Inman

Real estate ‘client control’: use and abuse

Q: My husband and I are buying a $1.2 million home. The inspections indicated that a number of repairs are needed, and we asked the sellers to chip in $25,000 to get them done. They countered with an offer of $8,000 and are not coming up, even though we asked them to meet us halfway at $12,000.

My agent says that it’s not worth losing the home over, which I agree with. But then he said something that made me concerned. He repeatedly said the seller’s agent doesn’t have any "client control."

That makes me feel like my agent thinks he does have control over us, and I don’t like that — it makes me think he’s just trying to close the deal, and wonder whether he’s giving us advice that is actually in our best interests. It actually makes me second-guess whether we should be taking his advice and compromising on the repair issue. Are we being "managed"?

A: You may be being "managed," to some extent, but (a) that’s not necessarily a bad thing, and (b) that does not necessarily mean you are getting bad advice on this repair issue.

This "client control" to which your agent has repeatedly referred sounds much worse than it actually is, in a best-case scenario.

In an ideal real estate agent-client relationship, part of the unique value the agent brings to the transaction is in helping manage clients’ sometimes irrational or unreasonable emotional responses that can interfere with sound decision-making in the course of their real estate transactions.

Another valuable version of "client control" is when agents correct clients’ unrealistic expectations, or educate them to correct misconceptions about the contract, negotiating or financial aspects of the real estate transaction as necessary to empower better decision-making.

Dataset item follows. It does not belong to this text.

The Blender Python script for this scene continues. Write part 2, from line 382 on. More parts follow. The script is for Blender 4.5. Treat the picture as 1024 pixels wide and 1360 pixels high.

In fact, successful real estate agents tend to be expert course-correctors when it comes to steering their clients away from courses of action that may seem savvy to the client on the surface, but in fact threaten the clients’ ability to actually achieve their aims for the transaction.

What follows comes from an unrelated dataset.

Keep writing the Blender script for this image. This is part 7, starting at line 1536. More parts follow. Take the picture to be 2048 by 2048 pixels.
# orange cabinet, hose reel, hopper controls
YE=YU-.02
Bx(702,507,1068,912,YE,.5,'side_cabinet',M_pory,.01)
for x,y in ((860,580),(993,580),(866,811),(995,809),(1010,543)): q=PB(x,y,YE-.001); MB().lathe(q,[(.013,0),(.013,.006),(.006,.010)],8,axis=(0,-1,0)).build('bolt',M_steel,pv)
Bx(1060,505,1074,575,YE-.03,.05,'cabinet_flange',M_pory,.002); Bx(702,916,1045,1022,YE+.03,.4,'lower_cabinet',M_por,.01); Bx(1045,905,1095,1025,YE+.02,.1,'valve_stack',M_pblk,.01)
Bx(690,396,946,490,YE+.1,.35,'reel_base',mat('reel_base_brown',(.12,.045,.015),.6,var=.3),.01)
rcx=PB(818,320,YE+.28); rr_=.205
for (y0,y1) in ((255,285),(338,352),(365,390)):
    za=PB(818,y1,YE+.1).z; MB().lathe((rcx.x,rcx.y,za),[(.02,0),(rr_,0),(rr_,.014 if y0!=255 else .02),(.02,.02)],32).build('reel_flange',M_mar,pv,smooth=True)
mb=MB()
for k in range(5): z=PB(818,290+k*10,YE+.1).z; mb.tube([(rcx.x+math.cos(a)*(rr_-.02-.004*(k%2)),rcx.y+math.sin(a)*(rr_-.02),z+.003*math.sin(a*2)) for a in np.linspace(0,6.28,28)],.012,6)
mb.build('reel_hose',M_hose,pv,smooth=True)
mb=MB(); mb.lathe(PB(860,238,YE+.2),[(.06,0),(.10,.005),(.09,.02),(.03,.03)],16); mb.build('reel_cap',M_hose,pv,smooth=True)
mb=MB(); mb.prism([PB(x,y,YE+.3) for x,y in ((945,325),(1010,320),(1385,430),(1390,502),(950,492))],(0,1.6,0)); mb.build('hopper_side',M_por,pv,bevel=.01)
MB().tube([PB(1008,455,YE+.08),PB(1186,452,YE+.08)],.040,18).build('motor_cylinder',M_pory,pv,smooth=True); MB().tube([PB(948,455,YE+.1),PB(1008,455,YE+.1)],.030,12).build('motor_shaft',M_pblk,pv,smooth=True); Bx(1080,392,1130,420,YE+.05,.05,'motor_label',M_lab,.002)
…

My sense is that when your agent bemoaned the listing agent’s lack of client control, this is likely the sort of client management he was wishing his counterpart had.

Your agent likely thinks the seller is being shortsighted and unreasonable by not coming closer to covering the repair costs you asked for, and feels that if the listing agent was able to exert more influence in educating and convincing the sellers that they were putting an otherwise amazing deal in jeopardy over such a tiny percentage of the overall purchase price, your current dilemma would not exist.

With that said, your agent probably also feels that his job is to keep you and your husband on track in terms of meeting your own goals of obtaining this property (which is, of course, in alignment with his own interests in closing the transaction), and that he is doing his job by advising you not to throw the baby out with a few thousand bucks of bathwater.

So, are you being "managed"? Probably so. But probably not in the sinister sense you’re thinking. The opposite of the "good" version of "client control" is the bad version, also known as "Total Abdication of All Common Sense."

There are real estate clients who actively make decisions that are injurious to their own best interests, against all common sense, because they would rather outsource all decision-making to their real estate agent.

Even in these scenarios, nine out of 10 agents I know actually step their game up when it comes to looking out for their client, out of the sense of increased duty that arises from a client who cannot or will not proactively express what’s important to them and do the work involved to protect themselves.

The occasional bad-apple agent does exist who will take advantage of these types of clients, though. In those rare cases, "client control" plus bad agent advice equals real estate disaster.

Clearly, you are not that type of real estate consumer. You seem to have a strong sense of what is and is not important to you — from within, versus from your agent.

It was a wise move to request credit from the seller, and a smart step to counter their low contribution offer to try to pull it upwards. But if they refuse, and you love the house, it — as you already know, deep down — does not make sense to let a deal that size fall apart over that sum of money; and that’s from the perspective of your best interests, not your agent’s.

Only you can know whether it’s worth it to you to buy the home with the paltry repair credit offered by the sellers. But it sounds like it is. It also sounds like you have the ability to cover the repairs, if you must, after closing.

I like to quote NYC real estate attorney Ronald Gitter, who blogs at CoopAndCondo.com, for his threshold rule about how to know whether a negotiating impasse between buyer and seller is worth killing the deal: "If it costs less than a ‘flatscreen,’ work it out." Clearly, the $17,000 difference between your original position and the seller’s offer is more than a television would cost, but the $4,000 difference between the seller’s offer and your counter is not bizarrely out of whack with a flatscreen or — since we’re talking about a million-dollar home and not a $200,000 condo — a home theater system.

To my mind and, apparently, yours, obtaining this particular home trumps that repair credit in your priority system.

The fact that you are even concerned about being managed, that you are writing in to ask this question, and that you are able to recognize your own priorities in this situation indicate that you are not likely to fall into the "real estate disaster" equation that results when bad clients and bad agents collide.